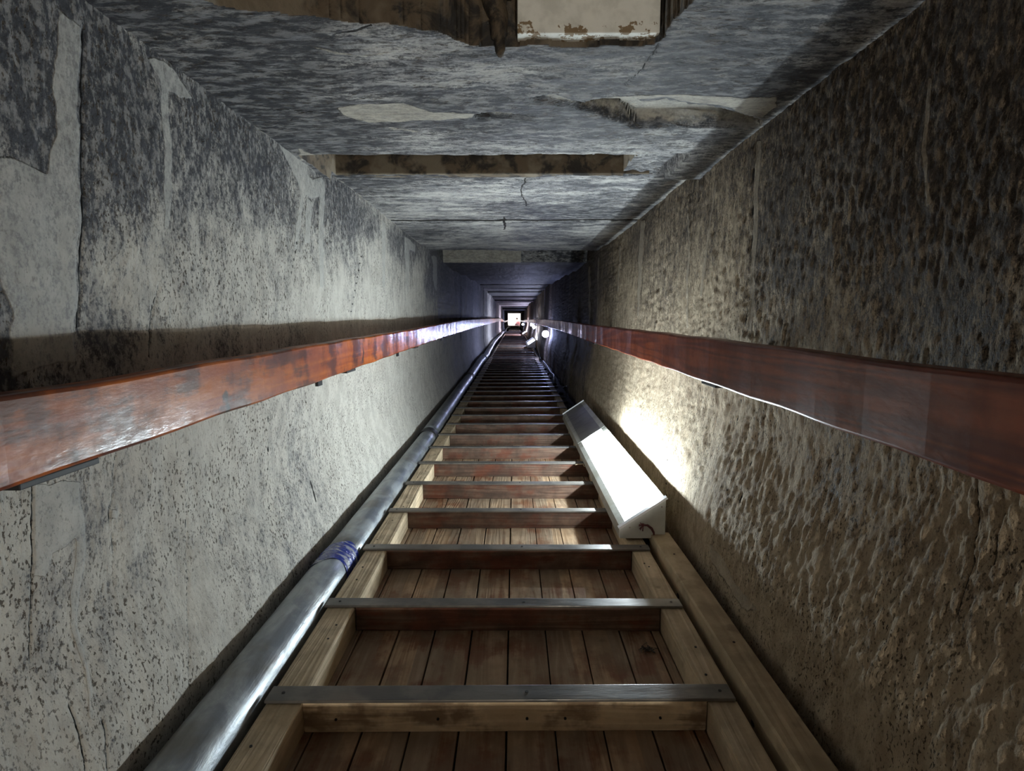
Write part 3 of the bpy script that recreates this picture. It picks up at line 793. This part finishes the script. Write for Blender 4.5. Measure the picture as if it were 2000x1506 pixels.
# tape
tb = MB(); nt = 48; rows = 9
rr = []
for i in range(rows):
    t = i / (rows - 1); ring = []
    for k in range(nt):
        a = 2 * math.pi * k / nt
        yv = 1.262 + t * .105 + .018 * math.sin(a + .6) * (1 if t in (0, 1) else 1) + (.007 * math.sin(3 * a) if i in (0, rows - 1) else 0)
        r2 = R_ + .0010 + .0009 * math.sin(a * 7 + i * 2.1)
        ring.append(tb.bm.verts.new((-.445 + .445 + r2 * math.sin(a), yv, .047 - .04 + r2 * math.cos(a))))
    rr.append(ring)
for i in range(rows - 1):
    for k in range(nt):
        f = tb.bm.faces.new((rr[i][k], rr[i][(k + 1) % nt], rr[i + 1][(k + 1) % nt], rr[i + 1][k])); f.smooth = True
t_ = tb.build('tape_wrap', M['tape'], pipe); t_['label'] = 'blue plastic tape'

# ------------------------------------------------------------------ cables
def curve_pts(P, n=10):
    P = [Vector(p) for p in P]; out = []
    for i in range(len(P) - 1):
        p0 = P[max(i - 1, 0)]; p1 = P[i]; p2 = P[i + 1]; p3 = P[min(i + 2, len(P) - 1)]
        for k in range(n):
            t = k / n
            out.append(.5 * ((2 * p1) + (-p0 + p2) * t + (2 * p0 - 5 * p1 + 4 * p2 - p3) * t * t + (-p0 + 3 * p1 - 3 * p2 + p3) * t ** 3))
    out.append(P[-1]); return out
o = MB().tube(curve_pts([(.465, 12.6, .60), (.462, 11.6, .50), (.44, 10.6, .30), (.425, 10.2, .14), (.42, 9.4, .04), (.41, 8.9, .03)]), .005, 8).build('cable', M['cable'])
tag(o, 'thin grey cable drooping down the right wall behind the largest globe lamp', 'cable')
o = MB().tube(curve_pts([(.425, 8.4, .03), (.43, 7.6, .035), (.435, 6.8, .02), (.44, 6.3, .03), (.42, 6.0, .04), (.41, 5.8, .02)]), .008, 8).build('cable', M['cable'])
tag(o, 'thick pale cable lying along foot of right wall below largest globe lamp', 'cable')
o = MB().tube(curve_pts([(.39, 4.2, .085), (.41, 4.5, .03), (.44, 4.7, .09), (.43, 5.0, .05), (.41, 5.15, .10), (.44, 5.35, .03)]), .004, 8).build('cable', M['blackc'])
tag(o, 'thin black cable tangled on floor by right wall beyond large lamp box', 'cable')
b = MB()
for k in range(3):
    pts = []
    for q in range(17):
        a = 2 * math.pi * q / 16; pts.append((.435 + .032 * math.cos(a), 10.4 + k * .5 + .1 * math.sin(a * .5), CZ - .062 + .075 * math.sin(a)))
    b.tube(pts, .005, 8)
tag(b.build('cable_coil', M['cable']), 'loops of pale cable wound round the right handrail near the globe lamps', 'cable')

# rubble at the foot of the right wall
def stone(x, y, r, label, mat='rubble', z=None):
    b = MB(); b.ball((0, 0, 0), r, 1.1, 1.4, .7, 2, .16, smooth=False); o = b.build('loose_stone', M[mat]); o.location = (x, y, (z if z is not None else 0) + r * .62)
    return tag(o, label, 'stone', 'stone scraps beside the walkway')
spots = [(.395, 3.55, .020), (.405, 3.85, .024), (.40, 4.35, .016), (.405, 4.85, .018), (.40, 5.55, .02), (.395, 6.15, .016), (.39, 6.6, .018), (.395, 7.2, .02)]
for x, y, r in spots: stone(x, y, r, 'small dark stone scrap in shade at foot of right wall beyond large lamp box')
for x, y, r in [(.433, 1.25, .006), (.435, .95, .007), (.434, .8, .006), (.434, 1.4, .006)]: stone(x, y, r, 'tiny dark stone crumb between long tan beam and right wall')
# tuft of dirt on the deck
b = MB()
for k in range(26):
    a = random.uniform(0, 6.28); d = random.uniform(0, .010)
    b.ball((d * math.cos(a) * 1.6, d * math.sin(a), random.uniform(.001, .006)), random.uniform(.0012, .0035), 1, 1, .8, 1, .2, False)
for k in range(10):
    a = random.uniform(0, 6.28); b.tube([(0, 0, .003), (.012 * math.cos(a), .010 * math.sin(a), random.uniform(.003, .012)), (.02 * math.cos(a + .5), .016 * math.sin(a + .5), random.uniform(.001, .006))], .0005, 5)
o = b.build('dirt_clump', M['rubble']); o.location = (.262, 1.035, .013); tag(o, 'small dark clump of dirt on the deck boards near right side rail', 'dirt')
b = MB()
b.tube([(0, 0, .001), (.03, .004, .003), (.052, .01, .002)], .0016, 6); b.tube([(.034, .005, .003), (.032, -.018, .002), (.036, -.03, .001)], .0013, 6)
px, py = zplane(1118, 894, .0705 + .001); o = b.build('wood_splinter', simple('pale_splinter', (.5, .4, .26), .8)); o.location = (.245, 2.225, .0715)
tag(o, 'pale forked wood splinter beside the lit part of large lamp box', 'splinter')

# ------------------------------------------------------------------ person sitting outside the mouth
def person():
    root = empty('person', (.30, 47.6, -.06))
    V = []; E = []; Rr = []
    def v(p, r): V.append(p); Rr.append(r); return len(V) - 1
    def chain(a, pts):
        for p, r in pts:
            b_ = v(p, r); E.append((a, b_)); a = b_
        return a
    pel = v((.05, 0, .13), (.14, .12))
    ch = chain(pel, [((.03, 0, .28), (.125, .105)), ((-.02, 0, .42), (.15, .11)), ((-.06, 0, .50), (.085, .075)), ((-.08, 0, .56), (.052, .05))])
    hd = chain(ch, [((-.10, 0, .62), (.068, .074)), ((-.11, 0, .70), (.078, .092)), ((-.105, 0, .765), (.055, .06))])
    chest = pel + 2
    for s_ in (-1, 1):
        hip = chain(pel, [((.02, s_ * .10, .12), (.095, .09)), ((-.20, s_ * .12, .30), (.066, .066)), ((-.22, s_ * .12, .16), (.056, .056)), ((-.24, s_ * .12, .03), (.036, .036)), ((-.33, s_ * .12, .02), (.03, .026))])
        sh = chain(chest, [((-.03, s_ * .17, .44), (.06, .06)), ((-.08, s_ * .20, .30), (.045, .045)), ((-.19, s_ * .15, .30), (.034, .034)), ((-.25, s_ * .11, .31), (.026, .02)), ((-.285, s_ * .10, .305), (.03, .014))])
        for q in range(4):
            ln = (.030, .036, .034, .026)[q]
            chain(sh, [((-.31, s_ * .10 + (q - 1.5) * .017, .303), (.0085, .0085)), ((-.31 - ln, s_ * .10 + (q - 1.5) * .018, .288), (.0075, .0075)), ((-.318 - ln, s_ * .10 + (q - 1.5) * .018, .270), (.006, .006))])
        chain(sh - 1, [((-.265, s_ * .10 - s_ * .03, .298), (.010, .010)), ((-.29, s_ * .10 - s_ * .045, .285), (.0085, .0085))])
    me = bpy.data.meshes.new('body'); me.from_pydata(V, E, [])
    o = link('body', me, [M['skin']], root)
    m = o.modifiers.new('skin', 'SKIN'); o.modifiers.new('sub', 'SUBSURF').levels = 1; o.modifiers['sub'].render_levels = 2
    for q, r in enumerate(Rr): me.skin_vertices[0].data[q].radius = r
    for q in range(len(V)): me.skin_vertices[0].data[q].use_root = (q == 0)
    # clothes: a loose pink top and dark trousers
    def shell(nm, pts, rs, mat, sx=1.0):
        b = MB(); P = []; Rq = []
        for i in range(len(pts) - 1):
            for k in range(4):
                t = k / 4; P.append([a + (c - a) * t for a, c in zip(pts[i], pts[i + 1])]); Rq.append(rs[i] + (rs[i + 1] - rs[i]) * t)
        P.append(pts[-1]); Rq.append(rs[-1]); b.tube(P, Rq, 20); return b.build(nm, mat, root)
    shell('shirt', [(.05, 0, .10), (.03, 0, .28), (-.02, 0, .42), (-.055, 0, .50)], [.165, .155, .175, .09], M['pink'])
    for s_ in (-1, 1):
        shell('sleeve', [(-.03, s_ * .15, .44), (-.08, s_ * .20, .30), (-.18, s_ * .155, .30)], [.07, .056, .044], M['pink'])
        shell('trouser_leg', [(.03, s_ * .09, .12), (-.20, s_ * .12, .30), (-.22, s_ * .12, .16), (-.24, s_ * .12, .04)], [.11, .08, .07, .055], M['trouser'])
        MB().ball((-.30, s_ * .12, .032), .05, 1.7, .75, .6, 3).build('shoe', M['iron'], root)
    MB().ball((-.095, 0, .715), .094, 1.05, .95, 1.08, 3).build('hair', M['hair'], root)
    f = MB()
    f.ball((-.185, 0, .675), .016, 1, .7, 1.1, 2); f.ball((-.165, .092, .69), .001, 1, 1, 1, 1); f.build('nose', M['skin'], root)
    for s_ in (-1, 1): MB().ball((-.178, s_ * .030, .70), .010, .6, 1, .8, 2).build('eye', M['iron'], root)
    MB().ball((-.178, 0, .635), .018, .4, 1.1, .35, 2).build('mouth', M['pink'], root)
    tag(root, 'person in pale pink top sitting just outside the bright opening', 'person')
M['skin'] = simple('skin', (.45, .28, .2), .6); M['pink'] = simple('pale_pink_cloth', (.20, .07, .08), .85)
M['trouser'] = simple('dark_cloth', (.10, .05, .06), .85); M['hair'] = simple('dark_hair', (.03, .02, .018), .6)
person()

# ------------------------------------------------------------------ daylight and view
w = bpy.data.worlds.new('world'); sc.world = w; w.use_nodes = True
bg = w.node_tree.nodes['Background']; bg.inputs[0].default_value = (1.0, .93, .95, 1); bg.inputs[1].default_value = 5
sc.view_settings.view_transform = 'Standard'; sc.view_settings.look = 'None'; sc.view_settings.gamma = 1
sc.view_settings.use_curve_mapping = False; sc.view_settings.exposure = 0.38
★ ★ ★ ★ ★
# TASK DETAILS
With all pictures left out, please transcribe exactly the lines from the start of the material through the line with "t_ = tb.build('tape_wrap', M['tape'], pipe);".

# OUTPUT FOR THIS EXERCISE
Write part 3 of the bpy script that recreates this picture. It picks up at line 793. This part finishes the script. Write for Blender 4.5. Measure the picture as if it were 2000x1506 pixels.
# tape
tb = MB(); nt = 48; rows = 9
rr = []
for i in range(rows):
    t = i / (rows - 1); ring = []
    for k in range(nt):
        a = 2 * math.pi * k / nt
        yv = 1.262 + t * .105 + .018 * math.sin(a + .6) * (1 if t in (0, 1) else 1) + (.007 * math.sin(3 * a) if i in (0, rows - 1) else 0)
        r2 = R_ + .0010 + .0009 * math.sin(a * 7 + i * 2.1)
        ring.append(tb.bm.verts.new((-.445 + .445 + r2 * math.sin(a), yv, .047 - .04 + r2 * math.cos(a))))
    rr.append(ring)
for i in range(rows - 1):
    for k in range(nt):
        f = tb.bm.faces.new((rr[i][k], rr[i][(k + 1) % nt], rr[i + 1][(k + 1) % nt], rr[i + 1][k])); f.smooth = True
t_ = tb.build('tape_wrap', M['tape'], pipe); t_['label'] = 'blue plastic tape'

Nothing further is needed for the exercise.